To that end, the company has hired a new head of customer support and is “10x-ing the customer support team,” Brooks said.
Tech ‘onshoring’
Another reason for the customer support issues is that Binance.US licenses some of its technology from Binance, meaning the U.S. affiliate doesn't have full control over it.
That means code updates sometimes ship in the middle of the night, with Binance.US learning about them, and the issues they may cause, at the same time as customers, according to Brooks.
“We're fixing that by migrating all of our technology onshore over the next few months,” he said. “One of the most important initiatives that I'm working on today is to achieve full technology independence, over a short amount of time.”
White-labeled BNB?
Brooks highlighted Binance’s BNB token as an “insanely important customer loyalty” vehicle for the exchange – and one that could be farmed out to other firms.
“Some of the early work that we've been doing since I joined the company is talking to arts brands, record labels, major consumer ecommerce platforms and others about how the lessons of the BNB token could be adapted in their businesses,” said Brooks.

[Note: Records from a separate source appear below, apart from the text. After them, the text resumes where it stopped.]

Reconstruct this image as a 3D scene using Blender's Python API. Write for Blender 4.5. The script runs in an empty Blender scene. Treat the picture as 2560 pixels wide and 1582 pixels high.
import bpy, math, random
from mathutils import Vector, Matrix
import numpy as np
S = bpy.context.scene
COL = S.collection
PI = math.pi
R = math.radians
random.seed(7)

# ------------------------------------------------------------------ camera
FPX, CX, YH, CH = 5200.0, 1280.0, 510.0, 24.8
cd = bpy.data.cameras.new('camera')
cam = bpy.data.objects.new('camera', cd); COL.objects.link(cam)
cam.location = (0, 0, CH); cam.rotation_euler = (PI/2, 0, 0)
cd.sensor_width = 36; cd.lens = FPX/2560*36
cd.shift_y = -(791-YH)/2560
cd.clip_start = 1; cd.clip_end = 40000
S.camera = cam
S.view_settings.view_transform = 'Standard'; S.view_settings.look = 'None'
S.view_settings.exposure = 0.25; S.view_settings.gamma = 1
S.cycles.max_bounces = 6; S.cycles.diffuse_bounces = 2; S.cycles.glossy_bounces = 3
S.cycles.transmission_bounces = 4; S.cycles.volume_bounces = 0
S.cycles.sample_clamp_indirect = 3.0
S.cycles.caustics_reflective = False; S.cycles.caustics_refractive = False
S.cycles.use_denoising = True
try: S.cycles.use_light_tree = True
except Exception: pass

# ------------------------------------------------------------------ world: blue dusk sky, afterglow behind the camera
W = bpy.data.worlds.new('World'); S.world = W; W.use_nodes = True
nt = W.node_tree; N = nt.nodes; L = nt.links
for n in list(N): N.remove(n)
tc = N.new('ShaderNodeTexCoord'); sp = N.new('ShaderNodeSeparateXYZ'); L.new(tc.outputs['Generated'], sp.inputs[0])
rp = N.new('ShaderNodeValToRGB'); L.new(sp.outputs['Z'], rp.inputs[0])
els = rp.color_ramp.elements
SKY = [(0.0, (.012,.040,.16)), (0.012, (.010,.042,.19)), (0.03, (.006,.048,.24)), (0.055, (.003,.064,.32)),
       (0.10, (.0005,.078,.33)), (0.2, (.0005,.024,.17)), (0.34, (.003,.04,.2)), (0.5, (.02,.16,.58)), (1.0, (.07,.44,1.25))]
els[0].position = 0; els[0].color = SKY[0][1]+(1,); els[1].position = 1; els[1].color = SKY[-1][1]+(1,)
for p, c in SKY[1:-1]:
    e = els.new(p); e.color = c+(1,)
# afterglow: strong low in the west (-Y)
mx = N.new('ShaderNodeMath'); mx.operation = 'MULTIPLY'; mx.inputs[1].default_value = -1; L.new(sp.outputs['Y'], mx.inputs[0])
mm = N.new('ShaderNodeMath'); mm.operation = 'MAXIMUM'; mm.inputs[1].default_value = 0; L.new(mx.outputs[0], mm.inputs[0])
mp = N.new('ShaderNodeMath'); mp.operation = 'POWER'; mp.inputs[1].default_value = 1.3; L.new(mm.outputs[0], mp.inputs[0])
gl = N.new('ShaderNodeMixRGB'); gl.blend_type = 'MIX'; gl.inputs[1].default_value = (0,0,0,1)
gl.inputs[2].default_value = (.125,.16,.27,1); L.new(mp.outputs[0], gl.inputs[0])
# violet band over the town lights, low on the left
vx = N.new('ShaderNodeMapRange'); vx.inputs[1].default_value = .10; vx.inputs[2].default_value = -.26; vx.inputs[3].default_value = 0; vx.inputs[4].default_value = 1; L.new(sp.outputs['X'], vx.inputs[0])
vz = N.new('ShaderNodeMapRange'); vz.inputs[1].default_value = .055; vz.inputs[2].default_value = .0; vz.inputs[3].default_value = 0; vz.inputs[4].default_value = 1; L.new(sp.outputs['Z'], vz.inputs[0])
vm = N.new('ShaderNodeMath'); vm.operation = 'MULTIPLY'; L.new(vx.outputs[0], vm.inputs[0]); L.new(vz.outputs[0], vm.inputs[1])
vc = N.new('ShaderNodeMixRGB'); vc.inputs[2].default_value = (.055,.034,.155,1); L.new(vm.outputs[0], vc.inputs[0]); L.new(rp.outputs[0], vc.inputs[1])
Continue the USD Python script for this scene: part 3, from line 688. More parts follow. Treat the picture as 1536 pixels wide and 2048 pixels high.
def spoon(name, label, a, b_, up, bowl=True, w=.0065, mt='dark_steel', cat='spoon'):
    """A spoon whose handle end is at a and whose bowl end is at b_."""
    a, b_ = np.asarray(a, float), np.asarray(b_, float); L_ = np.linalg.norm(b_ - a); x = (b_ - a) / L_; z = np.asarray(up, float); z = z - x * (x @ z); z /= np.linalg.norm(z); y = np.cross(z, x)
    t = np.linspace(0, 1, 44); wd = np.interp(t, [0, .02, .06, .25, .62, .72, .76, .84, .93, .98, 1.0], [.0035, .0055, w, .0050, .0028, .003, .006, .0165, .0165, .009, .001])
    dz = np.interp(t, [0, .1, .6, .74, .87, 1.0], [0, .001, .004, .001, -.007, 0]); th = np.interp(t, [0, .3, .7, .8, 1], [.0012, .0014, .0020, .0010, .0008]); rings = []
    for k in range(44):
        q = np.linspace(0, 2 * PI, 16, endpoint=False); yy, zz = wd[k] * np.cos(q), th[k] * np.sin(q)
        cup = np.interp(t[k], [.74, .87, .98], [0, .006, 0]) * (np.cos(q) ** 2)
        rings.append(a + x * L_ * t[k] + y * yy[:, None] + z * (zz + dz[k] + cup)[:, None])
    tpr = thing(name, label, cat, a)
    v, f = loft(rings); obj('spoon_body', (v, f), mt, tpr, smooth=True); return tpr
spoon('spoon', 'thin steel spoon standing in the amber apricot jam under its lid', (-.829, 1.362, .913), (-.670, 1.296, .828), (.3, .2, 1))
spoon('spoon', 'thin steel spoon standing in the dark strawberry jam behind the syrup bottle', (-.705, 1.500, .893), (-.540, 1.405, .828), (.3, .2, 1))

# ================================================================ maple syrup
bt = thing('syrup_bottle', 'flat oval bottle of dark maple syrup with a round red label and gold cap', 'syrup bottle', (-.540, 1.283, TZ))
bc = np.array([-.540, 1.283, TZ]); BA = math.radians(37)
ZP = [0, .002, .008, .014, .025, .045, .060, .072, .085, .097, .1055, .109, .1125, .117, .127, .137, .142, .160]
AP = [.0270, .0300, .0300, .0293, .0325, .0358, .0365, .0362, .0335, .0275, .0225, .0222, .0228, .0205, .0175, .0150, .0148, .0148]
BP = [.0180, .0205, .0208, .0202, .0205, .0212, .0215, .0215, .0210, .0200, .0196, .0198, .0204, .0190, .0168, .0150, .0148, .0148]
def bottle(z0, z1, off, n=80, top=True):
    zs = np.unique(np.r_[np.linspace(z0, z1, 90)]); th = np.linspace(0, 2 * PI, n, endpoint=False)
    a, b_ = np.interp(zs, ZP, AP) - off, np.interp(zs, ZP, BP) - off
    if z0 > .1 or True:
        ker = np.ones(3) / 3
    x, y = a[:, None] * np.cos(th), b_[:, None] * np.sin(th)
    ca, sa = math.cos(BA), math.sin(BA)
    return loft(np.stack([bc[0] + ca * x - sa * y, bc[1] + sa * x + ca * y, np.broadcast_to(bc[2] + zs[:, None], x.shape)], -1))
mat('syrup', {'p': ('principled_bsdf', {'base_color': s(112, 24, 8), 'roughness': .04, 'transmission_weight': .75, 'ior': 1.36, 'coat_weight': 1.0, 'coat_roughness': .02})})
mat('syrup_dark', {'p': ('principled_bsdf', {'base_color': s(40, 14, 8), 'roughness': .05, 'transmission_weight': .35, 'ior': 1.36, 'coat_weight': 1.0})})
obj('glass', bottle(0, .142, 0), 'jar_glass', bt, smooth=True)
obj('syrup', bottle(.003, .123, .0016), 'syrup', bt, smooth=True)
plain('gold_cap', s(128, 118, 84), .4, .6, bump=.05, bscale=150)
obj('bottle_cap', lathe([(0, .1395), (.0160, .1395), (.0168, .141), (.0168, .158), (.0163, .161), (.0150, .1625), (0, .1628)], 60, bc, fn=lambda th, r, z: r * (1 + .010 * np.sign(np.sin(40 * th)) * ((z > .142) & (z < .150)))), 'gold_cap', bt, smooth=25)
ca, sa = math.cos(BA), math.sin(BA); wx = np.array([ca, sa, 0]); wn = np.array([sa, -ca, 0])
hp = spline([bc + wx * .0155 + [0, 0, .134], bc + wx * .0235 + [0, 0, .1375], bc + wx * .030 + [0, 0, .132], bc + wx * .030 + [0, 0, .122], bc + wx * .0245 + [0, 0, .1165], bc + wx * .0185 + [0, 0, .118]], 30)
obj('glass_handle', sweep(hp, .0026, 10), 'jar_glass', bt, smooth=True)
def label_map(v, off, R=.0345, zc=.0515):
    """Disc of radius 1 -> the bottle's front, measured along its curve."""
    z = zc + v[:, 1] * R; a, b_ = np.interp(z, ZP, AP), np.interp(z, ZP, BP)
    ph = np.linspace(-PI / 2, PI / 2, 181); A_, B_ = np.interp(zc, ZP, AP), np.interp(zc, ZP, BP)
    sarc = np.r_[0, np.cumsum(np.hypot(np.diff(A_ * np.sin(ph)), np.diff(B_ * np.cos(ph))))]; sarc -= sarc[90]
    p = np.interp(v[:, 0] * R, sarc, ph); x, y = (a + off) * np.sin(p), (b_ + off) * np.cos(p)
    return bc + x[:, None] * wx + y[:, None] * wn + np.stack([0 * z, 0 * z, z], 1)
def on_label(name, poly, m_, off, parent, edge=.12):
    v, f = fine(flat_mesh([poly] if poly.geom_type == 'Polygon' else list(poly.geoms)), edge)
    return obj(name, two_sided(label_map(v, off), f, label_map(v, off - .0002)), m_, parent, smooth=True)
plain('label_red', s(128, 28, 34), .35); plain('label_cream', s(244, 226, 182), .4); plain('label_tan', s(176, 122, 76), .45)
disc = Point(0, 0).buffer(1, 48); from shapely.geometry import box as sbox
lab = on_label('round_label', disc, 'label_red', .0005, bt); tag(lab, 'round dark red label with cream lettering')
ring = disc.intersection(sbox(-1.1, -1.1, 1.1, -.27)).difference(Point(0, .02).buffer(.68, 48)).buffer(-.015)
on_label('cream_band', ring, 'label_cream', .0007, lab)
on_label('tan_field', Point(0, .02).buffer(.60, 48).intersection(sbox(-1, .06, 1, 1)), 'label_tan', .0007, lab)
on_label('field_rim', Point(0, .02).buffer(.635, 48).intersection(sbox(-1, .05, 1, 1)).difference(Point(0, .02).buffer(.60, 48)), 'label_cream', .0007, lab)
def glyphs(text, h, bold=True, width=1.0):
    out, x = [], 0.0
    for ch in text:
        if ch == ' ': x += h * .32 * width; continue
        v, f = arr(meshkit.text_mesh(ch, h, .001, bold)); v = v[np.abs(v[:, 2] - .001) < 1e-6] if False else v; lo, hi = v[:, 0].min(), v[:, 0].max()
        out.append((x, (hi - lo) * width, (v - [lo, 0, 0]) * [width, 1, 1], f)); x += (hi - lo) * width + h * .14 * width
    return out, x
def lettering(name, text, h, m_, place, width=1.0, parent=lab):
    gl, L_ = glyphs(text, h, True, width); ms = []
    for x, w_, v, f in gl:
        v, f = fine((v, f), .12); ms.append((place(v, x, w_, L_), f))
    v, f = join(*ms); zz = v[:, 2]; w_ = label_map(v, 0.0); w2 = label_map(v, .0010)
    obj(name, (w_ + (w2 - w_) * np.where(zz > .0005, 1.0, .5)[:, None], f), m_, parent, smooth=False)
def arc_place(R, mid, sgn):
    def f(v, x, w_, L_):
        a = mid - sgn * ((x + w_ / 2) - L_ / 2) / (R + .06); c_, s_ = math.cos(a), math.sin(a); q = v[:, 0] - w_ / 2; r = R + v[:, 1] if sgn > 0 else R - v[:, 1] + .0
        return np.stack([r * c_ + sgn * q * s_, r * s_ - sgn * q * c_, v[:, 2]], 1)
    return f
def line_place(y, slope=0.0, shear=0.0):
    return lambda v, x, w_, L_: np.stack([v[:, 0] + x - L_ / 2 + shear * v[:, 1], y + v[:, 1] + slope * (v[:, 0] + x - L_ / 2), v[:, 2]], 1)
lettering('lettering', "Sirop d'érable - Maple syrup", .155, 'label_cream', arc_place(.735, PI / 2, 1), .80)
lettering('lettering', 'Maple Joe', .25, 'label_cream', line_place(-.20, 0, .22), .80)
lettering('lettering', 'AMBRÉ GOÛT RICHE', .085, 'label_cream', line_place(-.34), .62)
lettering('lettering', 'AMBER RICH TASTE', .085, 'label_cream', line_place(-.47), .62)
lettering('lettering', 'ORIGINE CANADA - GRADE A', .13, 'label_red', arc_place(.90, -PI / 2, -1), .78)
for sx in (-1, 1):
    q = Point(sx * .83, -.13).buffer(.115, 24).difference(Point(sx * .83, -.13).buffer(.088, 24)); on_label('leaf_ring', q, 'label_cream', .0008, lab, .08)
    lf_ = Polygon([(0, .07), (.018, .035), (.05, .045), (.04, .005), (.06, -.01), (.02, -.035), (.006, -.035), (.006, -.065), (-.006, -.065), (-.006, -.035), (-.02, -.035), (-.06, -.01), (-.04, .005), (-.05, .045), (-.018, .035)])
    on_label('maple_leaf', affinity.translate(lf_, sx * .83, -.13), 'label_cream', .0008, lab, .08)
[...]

He raised the prospect that Binance.US could “literally white-label” a loyalty token for an airline, a consumer brand or a tight-knit artistic community.
“[They could] extract value from their community and create stickiness in their world the same as we create stickiness to our world with BNB,” he said. “And we can trade their tokens.”
The big-brand tokenization play, he said, is an example of the exchange chasing an “internet model, not a financial services model.”
“Look at Google, not Bank of America, as what we aspire to,” said Brooks.